INFORMATION GIVEN:
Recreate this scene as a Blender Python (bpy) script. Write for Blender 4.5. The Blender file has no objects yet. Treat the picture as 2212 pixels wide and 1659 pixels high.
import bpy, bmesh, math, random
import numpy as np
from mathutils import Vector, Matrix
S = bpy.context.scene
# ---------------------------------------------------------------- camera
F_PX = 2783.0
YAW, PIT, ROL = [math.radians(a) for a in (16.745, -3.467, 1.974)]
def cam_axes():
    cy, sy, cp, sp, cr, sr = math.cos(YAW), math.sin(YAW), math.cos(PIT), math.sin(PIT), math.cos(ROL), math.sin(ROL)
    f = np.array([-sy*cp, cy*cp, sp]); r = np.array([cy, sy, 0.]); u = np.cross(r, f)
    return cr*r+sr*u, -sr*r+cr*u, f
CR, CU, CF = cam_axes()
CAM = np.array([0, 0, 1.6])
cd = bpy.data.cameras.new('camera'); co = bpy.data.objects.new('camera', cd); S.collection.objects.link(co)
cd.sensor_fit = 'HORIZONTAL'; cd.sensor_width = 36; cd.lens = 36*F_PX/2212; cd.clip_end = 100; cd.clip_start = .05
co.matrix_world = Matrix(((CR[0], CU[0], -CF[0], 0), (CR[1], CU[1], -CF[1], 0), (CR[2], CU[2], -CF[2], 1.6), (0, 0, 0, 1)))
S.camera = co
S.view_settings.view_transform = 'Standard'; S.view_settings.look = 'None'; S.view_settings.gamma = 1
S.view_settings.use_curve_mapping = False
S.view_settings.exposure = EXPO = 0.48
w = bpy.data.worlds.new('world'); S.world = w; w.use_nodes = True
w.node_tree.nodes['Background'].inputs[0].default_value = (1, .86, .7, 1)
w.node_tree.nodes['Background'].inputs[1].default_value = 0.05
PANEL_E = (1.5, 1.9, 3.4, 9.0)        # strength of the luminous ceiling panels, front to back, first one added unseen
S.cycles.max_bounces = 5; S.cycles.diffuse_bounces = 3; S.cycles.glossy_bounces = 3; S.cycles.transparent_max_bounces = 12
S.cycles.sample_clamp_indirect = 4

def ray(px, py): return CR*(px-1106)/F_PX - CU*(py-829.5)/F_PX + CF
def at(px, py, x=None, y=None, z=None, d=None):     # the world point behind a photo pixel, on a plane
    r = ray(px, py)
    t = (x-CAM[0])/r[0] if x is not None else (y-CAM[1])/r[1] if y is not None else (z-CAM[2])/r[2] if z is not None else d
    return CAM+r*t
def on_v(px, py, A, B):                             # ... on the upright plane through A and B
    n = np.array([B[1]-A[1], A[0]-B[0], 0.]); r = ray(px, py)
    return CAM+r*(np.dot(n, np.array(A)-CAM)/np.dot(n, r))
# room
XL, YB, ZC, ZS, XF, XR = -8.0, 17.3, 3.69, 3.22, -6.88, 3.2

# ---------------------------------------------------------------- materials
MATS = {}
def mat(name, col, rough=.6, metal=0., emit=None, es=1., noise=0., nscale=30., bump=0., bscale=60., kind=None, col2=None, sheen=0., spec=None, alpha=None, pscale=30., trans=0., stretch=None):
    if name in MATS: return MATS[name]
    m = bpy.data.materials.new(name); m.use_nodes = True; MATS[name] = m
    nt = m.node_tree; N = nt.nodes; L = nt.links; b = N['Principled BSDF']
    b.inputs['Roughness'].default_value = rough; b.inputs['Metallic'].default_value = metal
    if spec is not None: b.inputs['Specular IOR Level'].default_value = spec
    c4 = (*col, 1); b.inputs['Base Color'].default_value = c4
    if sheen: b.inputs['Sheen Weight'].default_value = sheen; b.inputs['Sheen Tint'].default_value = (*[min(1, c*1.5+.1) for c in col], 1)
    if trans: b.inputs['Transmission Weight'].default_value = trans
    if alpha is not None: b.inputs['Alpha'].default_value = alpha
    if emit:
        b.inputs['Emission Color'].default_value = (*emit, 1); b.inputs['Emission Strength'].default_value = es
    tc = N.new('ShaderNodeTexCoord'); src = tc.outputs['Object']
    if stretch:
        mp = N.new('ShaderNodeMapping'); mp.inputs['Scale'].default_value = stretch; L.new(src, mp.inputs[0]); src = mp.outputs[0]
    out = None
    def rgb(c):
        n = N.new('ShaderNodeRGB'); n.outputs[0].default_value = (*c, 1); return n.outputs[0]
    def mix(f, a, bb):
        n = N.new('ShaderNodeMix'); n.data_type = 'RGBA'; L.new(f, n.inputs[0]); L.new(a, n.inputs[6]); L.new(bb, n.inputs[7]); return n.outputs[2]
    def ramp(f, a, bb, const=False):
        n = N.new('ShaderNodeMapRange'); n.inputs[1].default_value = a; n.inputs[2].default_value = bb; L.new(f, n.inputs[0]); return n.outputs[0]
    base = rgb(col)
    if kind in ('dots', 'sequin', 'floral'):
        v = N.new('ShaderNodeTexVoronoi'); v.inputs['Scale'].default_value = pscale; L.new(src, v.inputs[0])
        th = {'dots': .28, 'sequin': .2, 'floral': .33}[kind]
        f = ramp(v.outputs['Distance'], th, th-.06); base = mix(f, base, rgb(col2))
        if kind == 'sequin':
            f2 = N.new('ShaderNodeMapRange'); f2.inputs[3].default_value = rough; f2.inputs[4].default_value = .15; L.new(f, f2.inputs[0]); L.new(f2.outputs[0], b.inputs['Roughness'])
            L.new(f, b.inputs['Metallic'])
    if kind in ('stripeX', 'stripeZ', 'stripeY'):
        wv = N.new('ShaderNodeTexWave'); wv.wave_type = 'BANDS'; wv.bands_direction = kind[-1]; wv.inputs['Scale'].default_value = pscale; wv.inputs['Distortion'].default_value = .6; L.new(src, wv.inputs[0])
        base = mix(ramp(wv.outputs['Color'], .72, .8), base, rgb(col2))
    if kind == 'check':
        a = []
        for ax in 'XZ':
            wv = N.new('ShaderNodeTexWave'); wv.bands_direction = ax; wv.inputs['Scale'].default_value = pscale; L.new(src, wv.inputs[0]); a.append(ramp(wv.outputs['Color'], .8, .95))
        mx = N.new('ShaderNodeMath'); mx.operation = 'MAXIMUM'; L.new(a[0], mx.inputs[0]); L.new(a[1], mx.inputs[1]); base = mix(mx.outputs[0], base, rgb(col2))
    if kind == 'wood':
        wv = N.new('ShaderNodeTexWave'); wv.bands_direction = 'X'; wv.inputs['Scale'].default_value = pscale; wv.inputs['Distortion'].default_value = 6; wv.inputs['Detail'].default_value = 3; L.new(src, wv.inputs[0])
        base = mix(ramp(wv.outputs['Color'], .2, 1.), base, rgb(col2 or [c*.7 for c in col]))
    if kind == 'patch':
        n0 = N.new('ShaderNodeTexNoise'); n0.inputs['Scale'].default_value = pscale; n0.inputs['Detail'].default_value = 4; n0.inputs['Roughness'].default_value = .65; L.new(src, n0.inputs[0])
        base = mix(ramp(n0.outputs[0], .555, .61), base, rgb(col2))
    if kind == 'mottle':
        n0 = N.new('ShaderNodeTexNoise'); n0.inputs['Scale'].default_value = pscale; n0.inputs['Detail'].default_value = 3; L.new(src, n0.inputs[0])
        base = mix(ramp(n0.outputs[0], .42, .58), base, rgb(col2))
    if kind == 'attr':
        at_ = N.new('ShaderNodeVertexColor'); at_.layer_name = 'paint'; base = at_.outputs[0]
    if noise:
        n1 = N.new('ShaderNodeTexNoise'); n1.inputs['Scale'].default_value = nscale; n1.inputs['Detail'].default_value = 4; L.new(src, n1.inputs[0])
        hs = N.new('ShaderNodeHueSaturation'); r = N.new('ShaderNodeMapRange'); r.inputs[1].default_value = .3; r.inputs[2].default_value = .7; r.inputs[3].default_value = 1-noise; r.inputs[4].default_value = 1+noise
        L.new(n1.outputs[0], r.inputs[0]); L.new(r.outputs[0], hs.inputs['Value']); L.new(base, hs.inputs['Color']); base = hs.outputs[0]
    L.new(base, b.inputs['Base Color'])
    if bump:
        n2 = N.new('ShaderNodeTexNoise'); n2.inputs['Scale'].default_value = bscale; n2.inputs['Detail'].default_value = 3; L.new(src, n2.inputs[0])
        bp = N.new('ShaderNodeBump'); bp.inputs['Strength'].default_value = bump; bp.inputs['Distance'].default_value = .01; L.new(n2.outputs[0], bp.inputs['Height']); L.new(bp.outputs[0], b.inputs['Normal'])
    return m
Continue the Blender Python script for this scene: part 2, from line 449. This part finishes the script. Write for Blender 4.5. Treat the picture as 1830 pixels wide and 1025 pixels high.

SET EXERCISE: Up to and including the line with "S.cycles.sample_clamp_indirect = 4", repeat the entries exactly, beginning at their first line.

RESPONSE:
Recreate this scene as a Blender Python (bpy) script. Write for Blender 4.5. The Blender file has no objects yet. Treat the picture as 2212 pixels wide and 1659 pixels high.
import bpy, bmesh, math, random
import numpy as np
from mathutils import Vector, Matrix
S = bpy.context.scene
# ---------------------------------------------------------------- camera
F_PX = 2783.0
YAW, PIT, ROL = [math.radians(a) for a in (16.745, -3.467, 1.974)]
def cam_axes():
    cy, sy, cp, sp, cr, sr = math.cos(YAW), math.sin(YAW), math.cos(PIT), math.sin(PIT), math.cos(ROL), math.sin(ROL)
    f = np.array([-sy*cp, cy*cp, sp]); r = np.array([cy, sy, 0.]); u = np.cross(r, f)
    return cr*r+sr*u, -sr*r+cr*u, f
CR, CU, CF = cam_axes()
CAM = np.array([0, 0, 1.6])
cd = bpy.data.cameras.new('camera'); co = bpy.data.objects.new('camera', cd); S.collection.objects.link(co)
cd.sensor_fit = 'HORIZONTAL'; cd.sensor_width = 36; cd.lens = 36*F_PX/2212; cd.clip_end = 100; cd.clip_start = .05
co.matrix_world = Matrix(((CR[0], CU[0], -CF[0], 0), (CR[1], CU[1], -CF[1], 0), (CR[2], CU[2], -CF[2], 1.6), (0, 0, 0, 1)))
S.camera = co
S.view_settings.view_transform = 'Standard'; S.view_settings.look = 'None'; S.view_settings.gamma = 1
S.view_settings.use_curve_mapping = False
S.view_settings.exposure = EXPO = 0.48
w = bpy.data.worlds.new('world'); S.world = w; w.use_nodes = True
w.node_tree.nodes['Background'].inputs[0].default_value = (1, .86, .7, 1)
w.node_tree.nodes['Background'].inputs[1].default_value = 0.05
PANEL_E = (1.5, 1.9, 3.4, 9.0)        # strength of the luminous ceiling panels, front to back, first one added unseen
S.cycles.max_bounces = 5; S.cycles.diffuse_bounces = 3; S.cycles.glossy_bounces = 3; S.cycles.transparent_max_bounces = 12
S.cycles.sample_clamp_indirect = 4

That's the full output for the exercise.